Hot: Watching Jenna Jameson rub her G-spot
Not Hot: Watching Mike Tice rub his bald spot

Jaguars at Packers-
Cool: NFL Films' John Fascenda saying "The frozen tundra of Lambeau Field".
Not Cool: Chris Berman saying "The frozen tundra of Lambeau Field".

Hot: Bo Derek's wearing nothing but her hair braids
Not Hot: Al Harris wearing nothing but his hair braids

Saints at Bucs-
Cool: Skull & bones flag on the helmet.
Not Cool: French floral symbol on the helmet.

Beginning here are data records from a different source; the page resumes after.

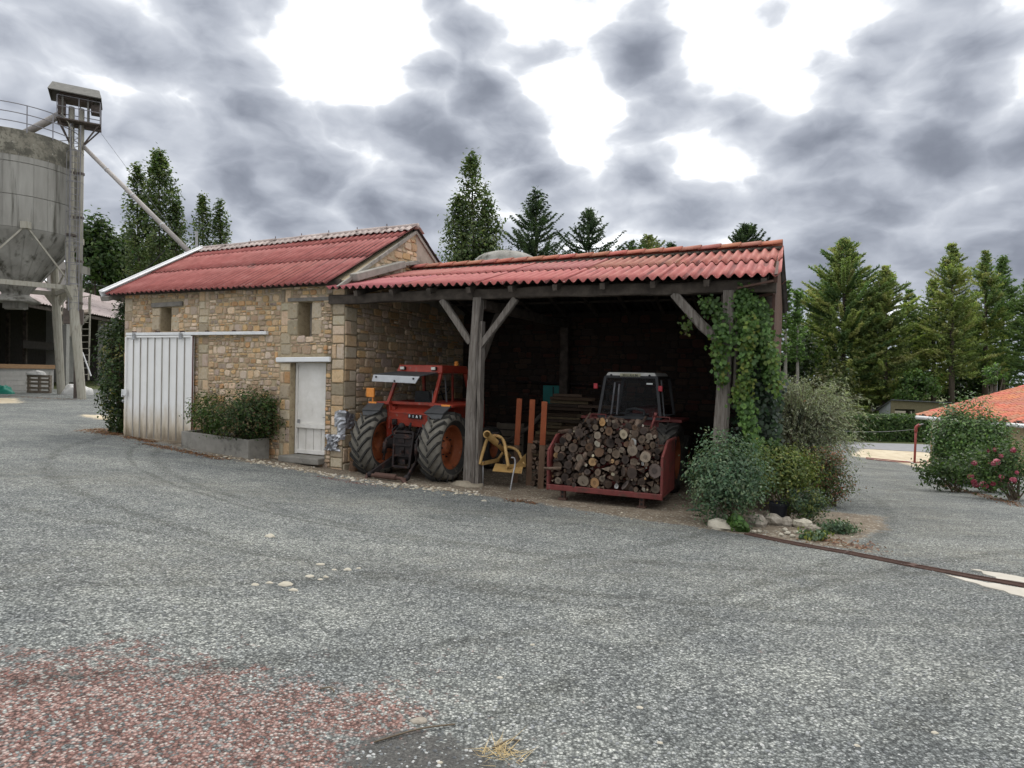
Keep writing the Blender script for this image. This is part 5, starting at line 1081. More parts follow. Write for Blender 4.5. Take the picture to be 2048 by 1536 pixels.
# ------------------------------------------------------------------ yellow tubular implement beside the middle post
ym = root('farm_implement', P(1000, 972, 13.1), 'yellow tubular farm implement with hoop frame standing on two thin stakes', 'implement')
def yp(px, py, Y): return P(px, py, Y)
mb = MB(); mb.tube(bez([yp(959, 929, 12.9), yp(966, 903, 12.95), yp(974, 880, 13.0), yp(984, 872, 13.0), yp(998, 873, 13.0), yp(1008, 884, 13.0), yp(1012, 905, 12.9), yp(1017, 934, 12.8)]), .034, 10); mb.build('front_hoop', 'yellow_paint', ym, smooth=True)
mb = MB(); mb.tube(bez([yp(995, 921, 13.5), yp(1005, 906, 13.5), yp(1012, 896, 13.5), yp(1022, 895, 13.45), yp(1035, 902, 13.4), yp(1042, 915, 13.3), yp(1048, 930, 13.2)]), .03, 10); mb.build('rear_hoop', 'yellow_paint', ym, smooth=True)
mb = MB(); mb.tube([yp(974, 869, 12.75), yp(992, 885, 13.0)], [.072, .066], 14, cap=False); mb.tube([yp(983, 877, 12.87), yp(992, 885, 13.0), yp(1024, 918, 13.5)], [.055, .052, .04], 12); mb.lathe([(.058, 0), (.078, 0), (.078, .03), (.058, .03)], yp(974, 869, 12.73), 16, (Xv, Zv, Yv)); mb.build('drive_tube', 'yellow_paint', ym, smooth=True)
mb = MB(); mb.bar(yp(964, 927, 12.92), yp(997, 920, 13.5), .05, .075); mb.build('cross_bar', 'yellow_paint', ym, bevel=.006); mb = MB(); mb.bar(yp(1013, 933, 12.85), yp(1050, 930, 13.15), .05, .065); mb.build('cross_bar', 'yellow_paint', ym, bevel=.006)
mb = MB(); q = [yp(991, 927, 13.1), yp(1046, 934, 13.0), yp(1043, 947, 12.75), yp(985, 942, 12.8)]; mb.quad(*q); mb.build('guard_plate', 'yellow_paint', ym, solid=.012)
mb = MB(); mb.quad(yp(1030, 931, 13.0), yp(1051, 908, 13.3), yp(1052, 929, 13.3), yp(1050, 934, 13.1)); mb.build('side_plate', 'yellow_paint', ym, solid=.012)
a = yp(966, 922, 12.95); b = yp(966, 970, 12.95); b.z = gzz(b.x, b.y)-.05; mb = MB(); mb.tube([a, b], .013, 7); mb.build('stake', 'galv', ym, smooth=True)
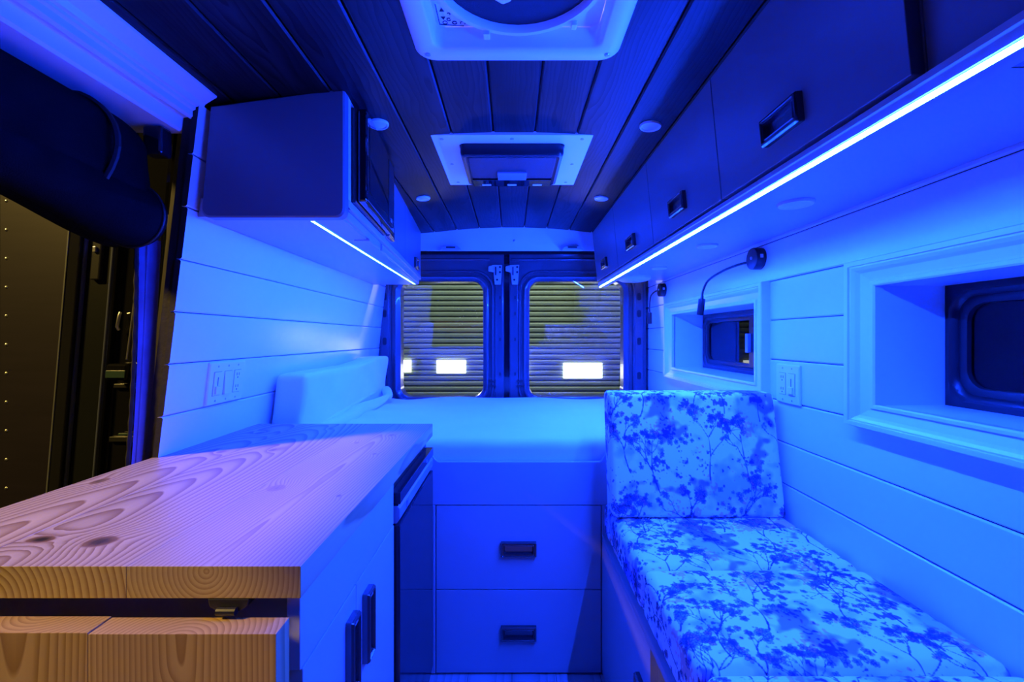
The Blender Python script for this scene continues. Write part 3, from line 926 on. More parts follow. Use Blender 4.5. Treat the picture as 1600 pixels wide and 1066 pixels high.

Hot: The Villanueva Twins, who just so happen to be our Pigskin Palooza Cheerleaders of the Week! (see above link).
Not Hot: The Barber twins, the Grammatica twins, and those twin motivational-speaking, real estate guru midgets

Seahawks at Jets-
Cool: Being a fireman
Not Cool: Being set on fire

Hot: Letting a good-looking girl sit on your shoulders so she can see over the crowd
Not Hot: Letting a retired fireman sit on your shoulders so he can lead some lame cheers

Redskins at Niners
Cool: The old Joe Gibbs
Not Cool: The new Joe Gibbs

Hot: The old Joe Gibbs
Not Hot: The new Joe GIbbs

Cowboys at Eagles-
Cool: Going to three straight NFC Championship games.
Not Cool: Losing three straight NFC Championship games.

Hot: Mama McNabb taking a bath in a tub full of Chunky Clam Chowder
Not Hot: Andy Reid eating out of Mama McNabb's tub full of Chunky Clam Chowder

Bills at Bengals-
Cool: Handing the ball back to the official
Not Cool: Doing the "Squirrell"

Hot: Doing the "Squirrell" with a Ben-Gal
Not Hot: Doing a squirrell with a Bengal

Chargers at Browns-
Cool: Having a college roommate bang Marty Schottenhiemer's daughter in the next room.
Not Cool: Having a daughter banged by one of Smitty's former college roommates.

Hot: Having sex with a college co-ed
Not Hot: (According to my former roommate Joe) Having sex with Kristin Schottenheimer

Rams at Cardinals-
Cool: LA Rams, St.Louis Football Cardinals
Not Cool: St. Louis Rams, Arizona Cardinals

Hot: Tori Spelling wearing nothing but a bag on her head
Not Hot: Torry Holt wearing nothing but Tori Spelling

Broncos at Chiefs-
Cool: Flipping touchdown passes in front of the home crowd
Not Cool: Flipping the bird at the home crowd

Hot: A Korean whore taking out her teeth to service you
Not Hot: Mike Shannahan taking out his teeth to service you

Titans at Raiders-
Cool: Having your balls tickled by Tennessee native Dolly Parton
Not Cool: Having your balls tickled by Jeff Fisher's cookie duster

Hot: Pamela Anderson sneaking one through the uprights
Not Hot: Gary Anderson sneaking one ghrough the uprights

Ravens at Colts-
Cool: Breaking Dan Marino's single-season touchdown record
Not Cool: Peyton Manning breaking Dan Marino's single-season touchdown record

Hot: Juliette Lewis and Ananda Lewis in a hot, sweaty, naked full-body hug
Not Hot: Jamal Lewis and Ray Lewis in a hot, sweaty, naked full-body hug

(Monday Night) Patriots at Dolphins-
Cool: Swimming with dolphins
Not Cool: Swimming with Bill Belicheck

And just in case you thought I might have forgotten about Mama Squints this week.....

Hot: Getting one of Mama Squints world-famous rim-jobs
Not Hot: Getting one of Mama Squints world-famous rim-jobs while Squints is downstairs yelling, "Mom! Where did you put the leftover tuna casserole?"